Quindi senza una chiara visione di chi è il proprio cliente target, senza sapere a chi (come e quando) rivolgersi, né tantomeno possedere un display del prodotto in grado di sanare i requisiti suddetti, ci si muove unicamente alla cieca.

Tutto parte dallo stravolgere ciò che prima erano abitudini consolidate.

Tutto parte dall’impostare una serie di abitudini e ricondizionamenti mentali, e lasciarsi guidare un po’ da un nuovo istinto, rivolgendoci al nostro business in maniera nuova, come dei neofiti, partendo sempre dall’ascolto di quanto richiesto attualmente dal mercato.

È in atto una vera e propria rivoluzione del mercato.

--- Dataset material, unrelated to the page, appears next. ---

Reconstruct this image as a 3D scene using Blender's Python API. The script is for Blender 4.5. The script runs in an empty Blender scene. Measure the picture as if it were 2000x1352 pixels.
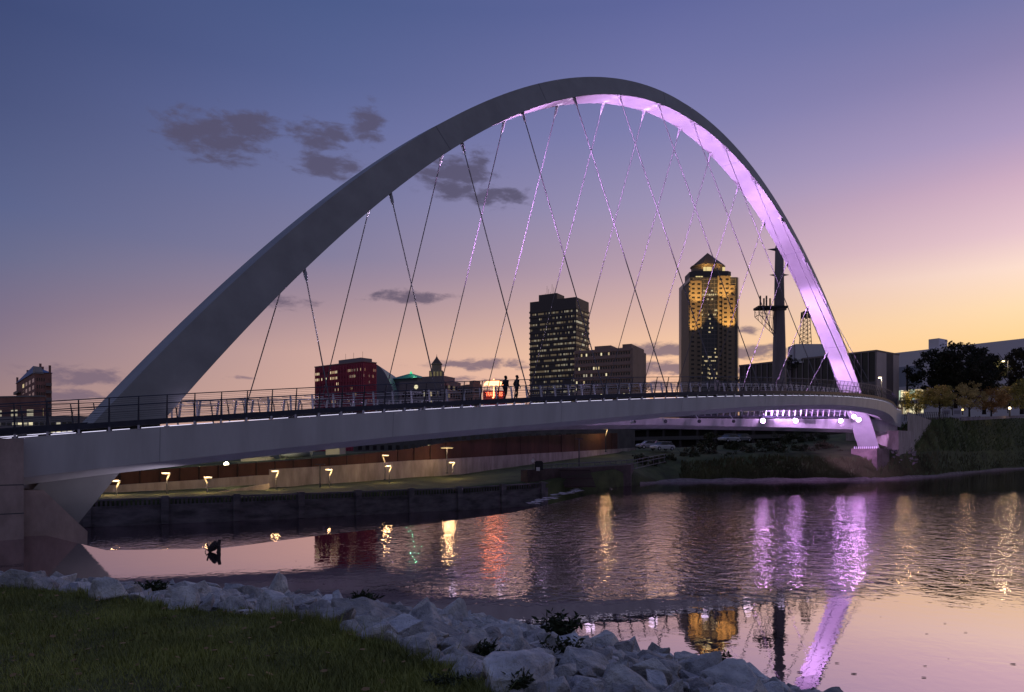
import bpy, bmesh, math, random
import numpy as np
from mathutils import Vector, Matrix
random.seed(7); rng = np.random.default_rng(7)
C = bpy.context.scene.collection
SC = bpy.context.scene

# ------------------------------------------------------------------ camera
FPX, VH, H = 1421.8, 887.0, 4.03          # focal length in photo pixels, horizon row, eye height over the water
cam = bpy.data.cameras.new('camera'); co = bpy.data.objects.new('camera', cam); C.objects.link(co)
cam.sensor_width = 36; cam.sensor_fit = 'HORIZONTAL'; cam.lens = FPX / 2000 * 36
cam.shift_y = (VH - 676) / 2000; cam.clip_start = .1; cam.clip_end = 20000
co.location = (0, 0, H); co.rotation_euler = (math.radians(90), 0, 0)
SC.camera = co

def lin(r, g, b):
    f = lambda c: c / 12.92 if c <= .04045 else ((c + .055) / 1.055) ** 2.4
    return (f(r / 255), f(g / 255), f(b / 255), 1)
def lerp(a, b, t): return a + (b - a) * t
def P(u, v, D):                            # a photo direction at a real distance
    return Vector(((u - 1000) / FPX * D, D, H + (VH - v) / FPX * D))
def ZV(v, D): return H + (VH - v) / FPX * D
def XU(u, D): return (u - 1000) / FPX * D

# ------------------------------------------------------------------ dusk sky
class NT:
    def __init__(s, tree): s.t = tree; s.n = tree.nodes; s.l = tree.links
    def new(s, t, **kw):
        n = s.n.new(t)
        for k, v in kw.items(): setattr(n, k, v)
        return n
    def link(s, a, b): s.l.new(a, b)
    def math(s, op, a, b=None, c=None, clamp=False):
        n = s.new('ShaderNodeMath', operation=op); n.use_clamp = clamp
        for i, x in enumerate((a, b, c)):
            if x is None: continue
            if isinstance(x, (int, float)): n.inputs[i].default_value = x
            else: s.link(x, n.inputs[i])
        return n.outputs[0]
    def mapr(s, x, a, b, c=0., d=1., smooth=True):
        n = s.new('ShaderNodeMapRange'); n.interpolation_type = 'SMOOTHSTEP' if smooth else 'LINEAR'
        s.link(x, n.inputs[0])
        for i, v in zip((1, 2, 3, 4), (a, b, c, d)): n.inputs[i].default_value = v
        return n.outputs[0]
    def mix(s, f, a, b, mode='MIX'):
        n = s.new('ShaderNodeMix', data_type='RGBA', blend_type=mode)
        for sock, x in ((n.inputs[0], f), (n.inputs[6], a), (n.inputs[7], b)):
            if isinstance(x, (int, float)): sock.default_value = x
            elif isinstance(x, tuple): sock.default_value = x
            else: s.link(x, sock)
        return n.outputs[2]
    def ramp(s, x, stops, interp='LINEAR'):
        n = s.new('ShaderNodeValToRGB'); cr = n.color_ramp; cr.interpolation = interp
        while len(cr.elements) < len(stops): cr.elements.new(.5)
        for e, (p, c) in zip(cr.elements, stops): e.position = p
        for e, (p, c) in zip(cr.elements, stops): e.position = p; e.color = c
        s.link(x, n.inputs[0]); return n.outputs[0]
    def noise(s, vec, scale, detail=4, rough=.55, dist=0):
        n = s.new('ShaderNodeTexNoise'); n.inputs['Scale'].default_value = scale; n.inputs['Detail'].default_value = detail
        n.inputs['Roughness'].default_value = rough; n.inputs['Distortion'].default_value = dist
        if vec is not None: s.link(vec, n.inputs['Vector'])
        return n.outputs['Fac']

W = bpy.data.worlds.new('World'); SC.world = W; W.use_nodes = True
t = NT(W.node_tree)
bg = t.n['Background']
tc = t.new('ShaderNodeTexCoord'); sep = t.new('ShaderNodeSeparateXYZ'); t.link(tc.outputs['Generated'], sep.inputs[0])
DEG = 180 / math.pi
el = t.math('MULTIPLY', t.math('ARCSINE', sep.outputs[2]), DEG)
az = t.math('MULTIPLY', t.math('ARCTAN2', sep.outputs[0], sep.outputs[1]), DEG)
e01 = t.math('DIVIDE', el, 60., clamp=True)
def col(stops):
    return t.ramp(e01, [(e / 60, lin(*c)) for e, c in stops])
ZEN = (70, 84, 138)
cL = col([(0, (170, 128, 120)), (3.5, (160, 125, 124)), (6.8, (140, 117, 134)), (9.4, (122, 108, 136)), (12.6, (99, 102, 140)), (15.7, (82, 93, 140)), (21.6, (63, 77, 127)), (27, (48, 66, 119)), (45, (58, 74, 128))])
c2 = col([(0, (222, 168, 140)), (7.7, (206, 160, 148)), (11.1, (168, 138, 150)), (14.8, (128, 121, 156)), (19, (108, 111, 158)), (23.5, (90, 100, 156)), (26.7, (75, 90, 147)), (31.2, (60, 81, 138)), (48, ZEN + ()) if False else (48, ZEN)])
c3 = col([(0, (255, 184, 132)), (5.8, (252, 188, 146)), (8.1, (245, 190, 145)), (10.4, (222, 175, 156)), (13.8, (190, 156, 170)), (18.5, (153, 140, 180)), (23.7, (118, 118, 174)), (31.4, (82, 91, 155)), (48, ZEN)])
c4 = col([(0, (255, 196, 110)), (7.5, (255, 206, 128)), (9.4, (255, 214, 160)), (11.9, (252, 216, 196)), (14.1, (230, 190, 199)), (17.2, (206, 167, 192)), (20.1, (168, 146, 190)), (24.4, (131, 121, 172)), (28, (104, 108, 165)), (48, (74, 86, 142))])
cB = col([(0, (104, 98, 106)), (8, (100, 96, 108)), (20, (92, 93, 110)), (40, (84, 90, 124)), (58, (86, 95, 144))])
s = t.mix(t.mapr(az, -35, -13.8, smooth=False), cL, c2)
s = t.mix(t.mapr(az, -13.8, 11.9, smooth=False), s, c3)
s = t.mix(t.mapr(az, 11.9, 35, smooth=False), s, c4)
s = t.mix(t.math('MAXIMUM', t.mapr(az, 40, 88), t.mapr(az, -44, -105)), s, cB)
s = t.mix(t.mapr(el, 40, 75), s, lin(86, 97, 148))
# small dusk clouds: (azimuth, elevation, half width, half height, weight)
CL = [(-22.2, 22.0, 4.2, 1.9, 1), (-19.6, 22.9, 2.3, 1.2, 1), (-14.2, 21.0, 3.0, 1.0, 1), (-14.8, 22.9, 2.8, 1.1, .95), (-11.2, 24.0, 1.5, 1.7, 1),
      (-4.6, 20.8, 3.6, 1.8, 1), (-1.4, 19.4, 3.2, .9, .9), (-2.8, 22.0, 1.4, 1.3, .7), (-8.0, 12.0, 3.6, .65, .95), (-17.4, 11.2, 2.8, .6, .75),
      (-31.0, 5.2, 3.4, .8, 1.), (-31.0, 4.0, 3.2, .5, .9), (-2.4, 7.0, 5.0, .5, 1.), (-4, 5.8, 4, .35, .8), (11.6, 8.0, 4.5, .6, 1), (11.6, 6.6, 5, .7, .95), (11.4, 5.2, 5, .5, .9),
      (18.6, 7.6, 3.4, .65, 1), (18.8, 6.3, 3, .4, .85), (-20.5, 5.6, 1.4, .25, .7), (17.8, 9.2, 1.2, .6, .6)]
cv = t.new('ShaderNodeCombineXYZ'); t.link(az, cv.inputs[0]); t.link(el, cv.inputs[1])
sv = t.new('ShaderNodeVectorMath', operation='MULTIPLY'); t.link(cv.outputs[0], sv.inputs[0]); sv.inputs[1].default_value = (.5, 1.25, 1)
nz = t.noise(sv.outputs[0], 1.0, 10, .62, .25)
tot = None
for a0, e0, ra, re, wt in CL:
    q = t.new('ShaderNodeVectorMath', operation='SUBTRACT'); t.link(cv.outputs[0], q.inputs[0]); q.inputs[1].default_value = (a0, e0, 0)
    q2 = t.new('ShaderNodeVectorMath', operation='MULTIPLY'); t.link(q.outputs[0], q2.inputs[0]); q2.inputs[1].default_value = (1 / ra, 1 / re, 0)
    q3 = t.new('ShaderNodeVectorMath', operation='LENGTH'); t.link(q2.outputs[0], q3.inputs[0])
    m = t.mapr(q3.outputs['Value'], 1.6, .1, 0, wt)
    tot = m if tot is None else t.math('MAXIMUM', tot, m)
cov = t.mapr(t.math('ADD', t.math('MULTIPLY', tot, .84), t.math('MULTIPLY', t.math('SUBTRACT', nz, .5), 1.9)), .26, .80)
cov = t.math('MULTIPLY', t.math('MULTIPLY', cov, t.mapr(tot, .03, .3)), .85)
s = t.mix(cov, s, t.mix(t.mapr(el, 6, 16), lin(118, 98, 118), lin(80, 74, 102)))
hs = t.new('ShaderNodeHueSaturation'); hs.inputs['Saturation'].default_value = .87; hs.inputs['Value'].default_value = 1.02; t.link(s, hs.inputs['Color']); s = hs.outputs[0]
t.link(s, bg.inputs[0]); bg.inputs[1].default_value = 1.0

# last glow of the sun, just under the horizon to the right
sl = bpy.data.lights.new('sun', 'SUN'); so = bpy.data.objects.new('sun', sl); C.objects.link(so)
sl.energy = .03; sl.angle = math.radians(12); sl.color = (1, .62, .38)
so.rotation_euler = Vector((-math.sin(math.radians(48)), -math.cos(math.radians(48)), -.05)).to_track_quat('-Z', 'Y').to_euler()

SC.view_settings.view_transform = 'Standard'; SC.view_settings.look = 'None'
SC.view_settings.exposure = 0; SC.view_settings.gamma = 1
SC.render.engine = 'CYCLES'; SC.cycles.use_denoising = True
SC.cycles.sample_clamp_indirect = 18
SC.cycles.max_bounces = 6

# ------------------------------------------------------------------ materials
MATS = {}
def mat(name, c, rough=.7, metal=0., nscale=0., namt=0., bump=0., bscale=None, c2=None, stretch=None, spec=None):
    if name in MATS: return MATS[name]
    m = bpy.data.materials.new(name); m.use_nodes = True; MATS[name] = m
    t = NT(m.node_tree); b = t.n['Principled BSDF']
    b.inputs['Roughness'].default_value = rough; b.inputs['Metallic'].default_value = metal
    if spec is not None: b.inputs['Specular IOR Level'].default_value = spec
    c = tuple(c[:3]) + (1,)
    b.inputs['Base Color'].default_value = c
    vec = None
    if nscale or bump:
        tc = t.new('ShaderNodeTexCoord'); vec = tc.outputs['Object']
        if stretch:
            q = t.new('ShaderNodeVectorMath', operation='MULTIPLY'); t.link(vec, q.inputs[0]); q.inputs[1].default_value = stretch; vec = q.outputs[0]
    if nscale:
        f = t.noise(vec, nscale, 6, .6)
        d = tuple(c2[:3]) + (1,) if c2 else tuple(x * (1 - namt) for x in c[:3]) + (1,)
        u = c if c2 else tuple(min(1, x * (1 + namt)) for x in c[:3]) + (1,)
        t.link(t.ramp(f, [(.33, d), (.68, u)]), b.inputs['Base Color'])
    if bump:
        bn = t.new('ShaderNodeBump'); bn.inputs['Strength'].default_value = bump; bn.inputs['Distance'].default_value = .05
        t.link(t.noise(vec, bscale or nscale * 4, 6, .65), bn.inputs['Height']); t.link(bn.outputs[0], b.inputs['Normal'])
    return m
def emat(name, c, strength):
    if name in MATS: return MATS[name]
    m = bpy.data.materials.new(name); m.use_nodes = True; MATS[name] = m
    b = m.node_tree.nodes['Principled BSDF']; b.inputs['Base Color'].default_value = (.02, .02, .02, 1)
    b.inputs['Emission Color'].default_value = tuple(c[:3]) + (1,); b.inputs['Emission Strength'].default_value = strength
    return m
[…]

Quando sento da alcune aziende che “è un momento passeggero, aspettiamo che qualche cosa cambi”… dentro di me mi fermo e dico: “ma non basta già?” Non è sufficiente chiudere i bilanci per almeno 3-5 anni consecutivi in perdita rispetto agli anni precedenti?

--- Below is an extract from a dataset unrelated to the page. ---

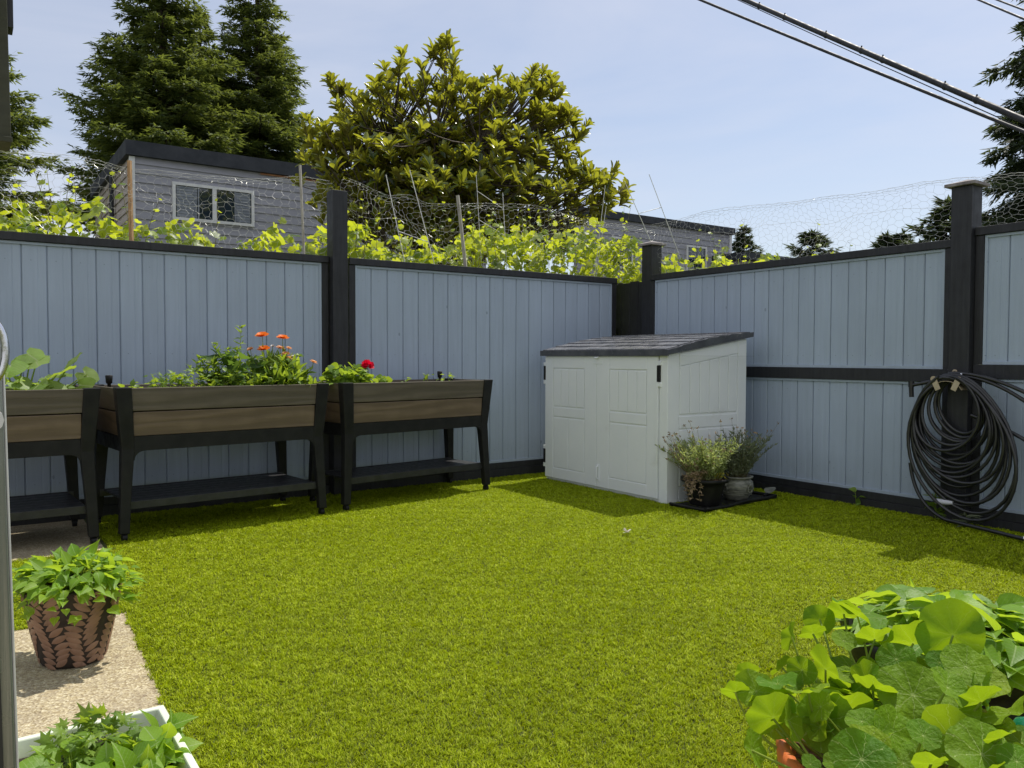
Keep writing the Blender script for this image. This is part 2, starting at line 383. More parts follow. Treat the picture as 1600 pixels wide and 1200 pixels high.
def disc_leaf(seed, n=26):
    r = np.random.default_rng(seed); v = [(0,0,-.06)]; uv = [(.5,.5)]
    ph = r.uniform(0,6.28,3); lob = r.uniform(.05,.085)
    c3 = r.uniform(-.18,.18); 
    for ring in (.2,.45,.72,1.):
        for i in range(n):
            a = 2*math.pi*i/n
            rr = ring*(1+ (lob*math.cos(7*a+ph[0])*.5 + .06*math.cos(2*a+ph[1]))*ring)*.5
            x, y = rr*math.cos(a), rr*math.sin(a)
            z = -.06*(1-ring)**2 + ring**2*(.06*math.cos(2*a+ph[2]) + .034*math.cos(7*a+ph[1]) + .03*math.cos(5*a+ph[0]) + .03*math.cos(3*a)) + c3*y*y*2 + .05*ring*ring
            v.append((x,y,z)); uv.append((.5+x,.5+y))
    f3 = [(0,1+i,1+(i+1)%n) for i in range(n)]; f4 = []
    for k in range(3):
        b = 1+k*n; c = b+n
        f4 += [(b+i,c+i,c+(i+1)%n,b+(i+1)%n) for i in range(n)]
    return np.array(v), [f3,f4], np.array(uv)
T = {}
T['mag'] = [strip_leaf([.03,.10,.16,.205,.19,.09], .13*k, .3, .02, k) for k in (0,1,2,3)]
T['ovate'] = [strip_leaf([.05,.26,.34,.32,.22,.10,.01], .08+.15*k, .18, .07, k) for k in (0,1,2,3)]
T['heart'] = [strip_leaf([.20,.40,.44,.38,.27,.12,.01], .10+.12*k, .16, .08, k+5) for k in (0,1,2,3)]
T['lance'] = [strip_leaf([.03,.09,.11,.07,.01], .22*k, .2, .02, k) for k in (1,2,3)]
T['needle'] = [(np.array([(-.5,0,0),(.5,0,0),(.35,.6,-.05),(0,1,-.1)],float), np.array([(0,1,2,3)]), np.zeros((4,2)))]
lob5 = [.14,.40,.46,.36,.52,.44,.60,.66,.60,.44,.52,.36,.46,.40]
def jag(base, s, a=.05): r = np.random.default_rng(s); return [max(.08, b*(1+r.uniform(-a*2,a*2))) for b in base]
T['grape'] = [fan_leaf(jag(lob5, s), .36, .12, .2*s/2, s, .05) for s in (1,2,3,4)]
lobs = [.12,.42,.50,.47,.55,.50,.58,.62,.64,.62,.58,.50,.55,.47,.50,.42]
T['squash'] = [fan_leaf(jag(lobs, s+9, .04), .36, .16, .22, s, .06) for s in (1,2,3,4)]
lobm = [.1,.2,.34,.18,.44,.22,.55,.28,.66,.28,.55,.22,.44,.18,.34,.2]
T['mum'] = [fan_leaf(jag(lobm, s+20, .05), .34, .1, .3, s, .05) for s in (1,2,3)]
T['disc'] = [disc_leaf(s) for s in range(8)]
T['petal'] = [strip_leaf([.05,.13,.15,.10], -.1, .1, 0, 1)]

def leaves(mb, kind, P, D, Nn, L, W=None, mi=0, smooth=True, tpl=None):
    """N leaves: P base, D direction, Nn normal, L length, W width factor"""
    P = np.asarray(P, float).reshape(-1,3); n = len(P)
    D = nrm(np.broadcast_to(D, (n,3))); Nn = np.broadcast_to(Nn, (n,3)).astype(float)
    Nn = Nn - D*np.sum(Nn*D, 1, keepdims=True); Nn = nrm(Nn + 1e-6)
    Wx = np.cross(D, Nn)
    L = np.broadcast_to(L, (n,)).astype(float); W = L if W is None else np.broadcast_to(W, (n,)).astype(float)
    ts = T[kind]; idx = rng.integers(0, len(ts), n) if tpl is None else np.full(n, tpl)
    for k in range(len(ts)):
        s = np.where(idx == k)[0]
        if not len(s): continue
        tv, tf, tuv = ts[k]; m = len(tv)
        V = (P[s][:,None,:] + Wx[s][:,None,:]*(tv[None,:,0:1]*W[s][:,None,None]) + D[s][:,None,:]*(tv[None,:,1:2]*L[s][:,None,None]) + Nn[s][:,None,:]*(tv[None,:,2:3]*L[s][:,None,None]))
        off = (np.arange(len(s))*m)[:,None,None]
        UV = np.tile(tuv, (len(s),1))
        fs = tf if isinstance(tf, list) else [tf]
        base = mb.n
        V = V.reshape(-1,3)
        first = True
        for ff in fs:
            F = (np.array(ff)[None] + off).reshape(-1, len(ff[0]))
            mb.f.append(F + base); mb.smooth.append(smooth); mb.mi.append(mi)
        mb.v.append(V); mb.uv.append(UV); mb.n += len(V)
def rdir(n, zmin=-1, zmax=1):
    a = rng.uniform(0, 2*math.pi, n); z = rng.uniform(zmin, zmax, n); r = np.sqrt(np.maximum(0,1-z*z))
    return np.stack([r*np.cos(a), r*np.sin(a), z], 1)
def U(a, b, n=None): return rng.uniform(a, b, n)

# ------------------------------------------------------------------ camera / world / sun
cam = bpy.data.cameras.new('camera'); co = bpy.data.objects.new('camera', cam); COL.objects.link(co); scene.camera = co
co.location = (0,0,1.2)
az, pit, rol = R_(55.5), R_(1.93), R_(.138)
Fh = Vector((math.cos(az), math.sin(az), 0)); F = Fh*math.cos(pit) - Vector((0,0,math.sin(pit)))
Rr = Vector((math.sin(az), -math.cos(az), 0)); Uu = Rr.cross(F)
R2 = Rr*math.cos(rol) + Uu*math.sin(rol); U2 = Uu*math.cos(rol) - Rr*math.sin(rol)
co.matrix_world = Matrix(((R2.x,U2.x,-F.x,0),(R2.y,U2.y,-F.y,0),(R2.z,U2.z,-F.z,1.2),(0,0,0,1)))
cam.sensor_width = 36; cam.lens = 36*1245/1600; cam.clip_end = 3000; cam.clip_start = .02
S = Vector((.55,.13,1)).normalized()
sun = bpy.data.lights.new('sun', 'SUN'); sun.energy = 5.0; sun.angle = R_(.5); sun.color = (1,.95,.86)
so = bpy.data.objects.new('sun', sun); COL.objects.link(so); so.rotation_euler = S.to_track_quat('Z', 'Y').to_euler(); so.location = (5,3,12)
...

Credo che la linea di attesa si sia protratta così tanto a lungo che nel giro di qualche anno si potranno contare unicamente le pesanti ripercussioni subite dalle scelte non fatte, quando è più che evidente che sia in atto una vera e propria rivoluzione dei consumi, una vera e propria rivoluzione del sistema di acquisto da parte del consumatore finale.
 

La paura del cambiamento

In verità non è il loro stato di coscienza che parla, piuttosto il grado di paura che stanno sviluppando giorno dopo giorno nei confronti del cambiamento, che non è né più né meno che nascondere la polvere sotto il tappeto… è lì, se ne è consapevoli, la si sta unicamente accumulando, mentre altri magari – anche più piccoli in proporzioni di caratura aziendale – si sono attivati tempestivamente, reagendo alla spinta del mercato.

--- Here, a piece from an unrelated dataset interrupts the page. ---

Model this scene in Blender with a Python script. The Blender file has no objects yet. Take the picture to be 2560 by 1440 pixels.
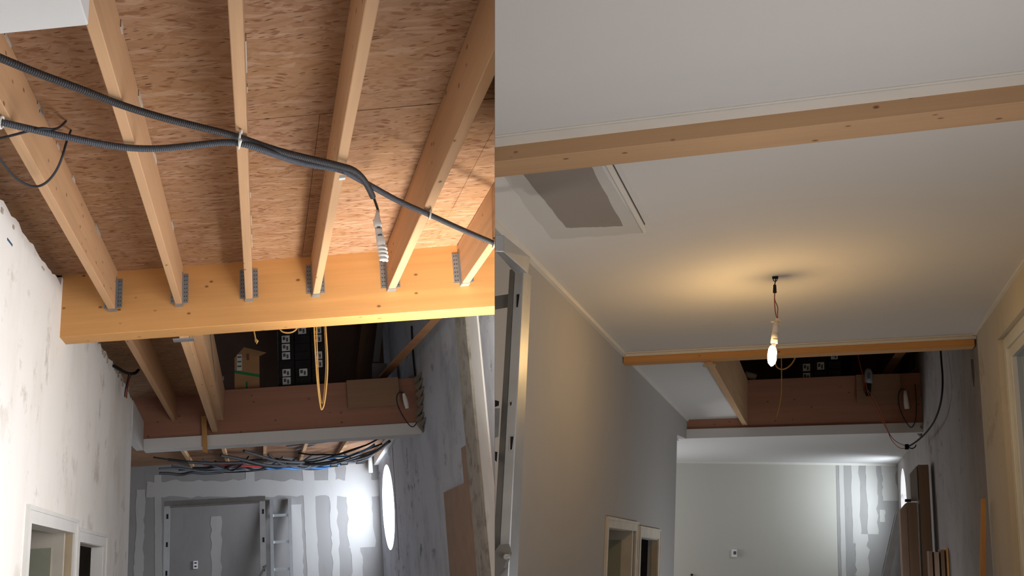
import bpy, bmesh, math, random
from mathutils import Vector, Matrix
random.seed(7)
S = bpy.context.scene
COL = S.collection

# ------------------------------------------------------------------ camera
EYE = Vector((0, 0, 1.75))
PITCH = math.radians(16.8)
cam_data = bpy.data.cameras.new('camera')
cam = bpy.data.objects.new('camera', cam_data)
COL.objects.link(cam)
cam.location = EYE
cam.rotation_euler = (math.pi / 2 + PITCH, 0, 0)
cam_data.sensor_fit = 'HORIZONTAL'
cam_data.sensor_width = 36.0
cam_data.lens = 36.0 * 2200 / 2560
cam_data.shift_x = 370 / 2560
cam_data.clip_start = 0.05
cam_data.clip_end = 200
S.camera = cam

# ------------------------------------------------------------------ world, exposure
world = bpy.data.worlds.new('sky')
S.world = world
world.use_nodes = True
bg = world.node_tree.nodes['Background']
bg.inputs[0].default_value = (0.80, 0.90, 1.0, 1)
bg.inputs[1].default_value = 1.2
S.view_settings.view_transform = 'Standard'
S.view_settings.look = 'None'
S.view_settings.gamma = 1
S.view_settings.exposure = 0
S.view_settings.use_curve_mapping = False

# Two rooms stand side by side, the unfinished one (L) and the finished one (R), with a thin added board between them.
# Each room has its own axes: x along its beams, y down the room, z up, origin at the standing point of the photographer.
AX = {'L': (Vector((0.99403, -0.09883, 0.04618)), Vector((-0.10950, 0.99372, -0.02293)), Vector((-0.05121, 0.02095, 0.99847))),
      'R': (Vector((0.95894, -0.28352, -0.00765)), Vector((0.44480, 0.89563, -0.00178)), Vector((0.11922, -0.02211, 0.99262)))}
INV = {k: Matrix((v[0], v[1], v[2])).transposed().inverted() for k, v in AX.items()}
def W(r, p):
    a = AX[r]
    return EYE + a[0] * p[0] + a[1] * p[1] + a[2] * p[2]
def U(r, w):
    return INV[r] @ (w - EYE)

# ------------------------------------------------------------------ daylight, assumed window light and added fill lamps
def area(name, r, p, look, sx, sy, watt, col, shape='RECTANGLE', spread=180):
    d = bpy.data.lights.new(name, 'AREA')
    d.shape = shape; d.size = sx; d.size_y = sy; d.energy = watt; d.color = col; d.spread = math.radians(spread)
    o = bpy.data.objects.new(name, d); COL.objects.link(o)
    o.location = W(r, p)
    o.rotation_euler = (W(r, look) - W(r, p)).to_track_quat('-Z', 'Z').to_euler()
    return o
def assumed_window_light(dist, z, ln, ht, watt, col):
    # area lamp against the divider sheet, for an assumed right-hand window; none is built
    fwd = Vector((0, math.cos(PITCH), math.sin(PITCH)))
    nrm = (Vector((1, 0, 0)) - fwd * ((1237 - 910) / 2200.0)).normalized()
    d = bpy.data.lights.new('assumed_window_light', 'AREA'); d.shape = 'RECTANGLE'; d.size = ln; d.size_y = ht; d.energy = watt; d.color = col
    o = bpy.data.objects.new('assumed_window_light', d); COL.objects.link(o)
    zax = nrm; yax = (Vector((0, 0, 1)) - zax * zax.z).normalized(); xax = yax.cross(zax)
    m = Matrix((xax, yax, zax)).transposed().to_4x4()
    c = EYE + xax * 0; hor = xax if xax.y > 0 else -xax
    m.translation = EYE + hor * dist + yax * z - nrm * 0.03
    o.matrix_world = m
assumed_window_light(3.5, 0.15, 2.7, 1.4, 62, (0.93, 0.97, 1.03))
area('fill_beam_end', 'L', (0.93, 4.5, -0.12), (1.40, 5.0, 1.55), 0.35, 0.35, 36, (1.0, 0.94, 0.84), spread=95)  # added lamp brightening the beam's right end; no sill stands here
area('daylight_round_window', 'L', (1.86, 11.5, 0.76), (0.86, 12.2, 0.74), 0.9, 0.9, 85, (0.78, 0.88, 1.0), 'DISK')
area('assumed_side_window_light', 'R', (1.08, 2.4, -0.2), (-0.2, 2.7, 1.5), 2.6, 1.3, 42, (0.98, 0.97, 1.0))  # lamp for an assumed window near the viewer; the wall is solid here
area('fill_far_side', 'L', (-3.4, 10.5, 0.1), (1.6, 9.6, 0.6), 1.6, 1.8, 22, (0.84, 0.92, 1.0))  # added bluish fill for the right wall; no opening is built here
area('fill_stair_bay', 'R', (1.17, 10.4, -1.05), (-0.6, 10.6, 0.2), 1.6, 1.2, 48, (0.93, 0.97, 1.0))  # added fill for the left wall and small ceiling; no door stands here
area('daylight_end_window', 'R', (1.40, 16.25, 0.80), (0.4, 17.15, 0.78), 0.95, 0.95, 19, (0.84, 0.93, 1.0), 'DISK')
area('fill_far_end', 'R', (-3.7, 14.4, 0.1), (0.6, 13.6, 0.9), 1.6, 1.8, 52, (0.93, 0.96, 1.0))  # added lamp filling the far end; this side has no window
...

Esiste una forza alla quale tutti noi siamo soggetti, che se non vinta porta con sé considerevoli ripercussioni, è una forza che impatta enormemente sulla vita personale e professionale di ogni uno di noi: L'IMMOBILISMO.

La paura è una forza che se lasciata maturare troppo a lungo porta con sé ripercussioni su larga scala.

Le scelte negative, o ancora peggio le non scelte, che si sono fatte hanno dei riverberi all'interno dell'area professionale e personale di ogni uno di noi.

Le paure basiche che le persone hanno sono la paura del futuro, la paura del cambiamento, fa parte del processo mentale umano.